Cert 12A 112mins Stars 3
Allow yourself to drift along with this sunny and smooth sailing romcom and you’ll not be disappointed with your destination.
Anna Faris plays a struggling single mother, Kate, who convinces Mexico’s Eugenio Derbez’s amnesia-ridden wealthy playboy they’re married.
It’s a gender-flipped remake of the 1987 comedy starring Goldie Hawn as a socialite and Kurt Russell as working-class single father.
As ever Faris brings a wealth of charm and comic ability, and works well with Derbez, who is the one of the best known names in Latin American entertainment.

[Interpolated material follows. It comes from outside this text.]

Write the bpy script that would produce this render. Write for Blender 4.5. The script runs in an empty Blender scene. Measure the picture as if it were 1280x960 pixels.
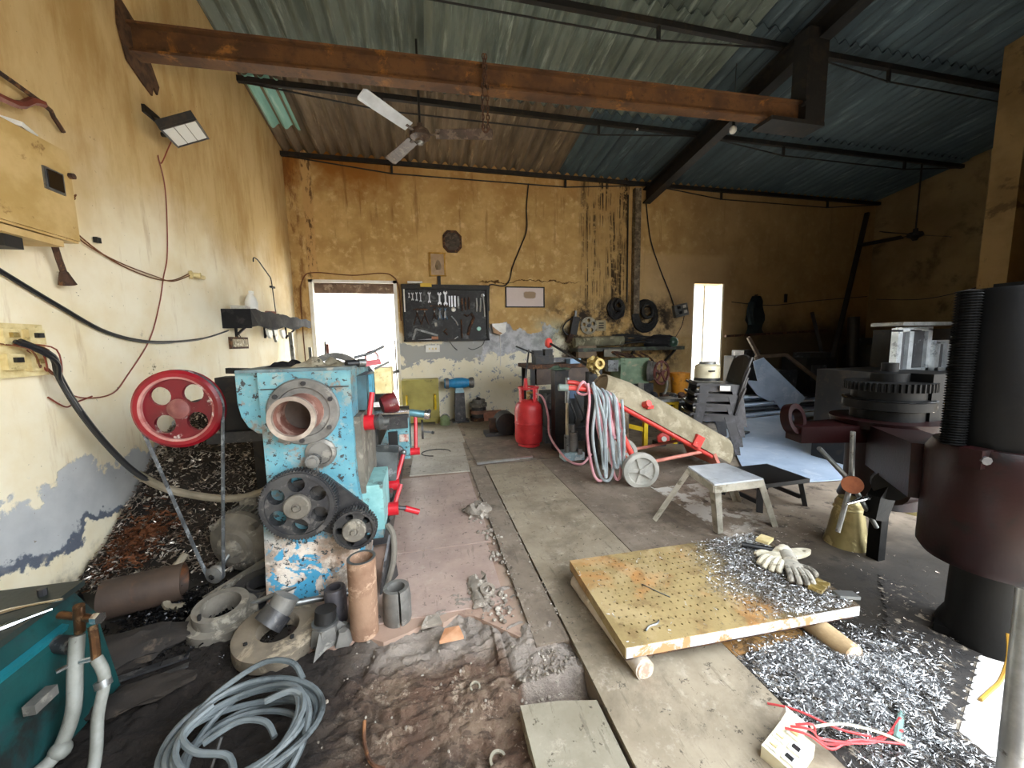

He plays the dashing and obnoxious Leonardo who lives on a super-yacht filled with bimbos and butlers, with Scots actor John Hannah cruising along as one of the latter.
Having insulted the hard working Kate, Leo later falls overboard drunk, and washes ashore with no memory.
This allows Kate to convince him they are married, enabling he to focus on her nursing exams while he goes out to work and looks after the housework and her three blonde daughters
The youngest two are ridiculously cute and the eldest is a suitably stroppy teen. Kate also enjoys an easy rapport with Eva Longoria, as her best friend, Theresa.
Though the story flounders early on, it finds it’s stroke and rhythm once Leonardo’s rehabilitation gets underway.
It’s all knowingly preposterous, and openly acknowledges its debt to the many appalling but hugely popular daytime Mexican soap operas.
And it’s not afraid to makes points about the extra unpaid domestic work women do after a hard day’s work.
As a wall is built between Mexico and the US in the real world, the film’s cross cultural love across the barricades borders on being a provocative political statement.
Although I was never swept away by the predictable romance and I wasn’t rolling in waves of laughter, it’s harmlessly enjoyable, appropriately forgettable, and a mild improvement on the original.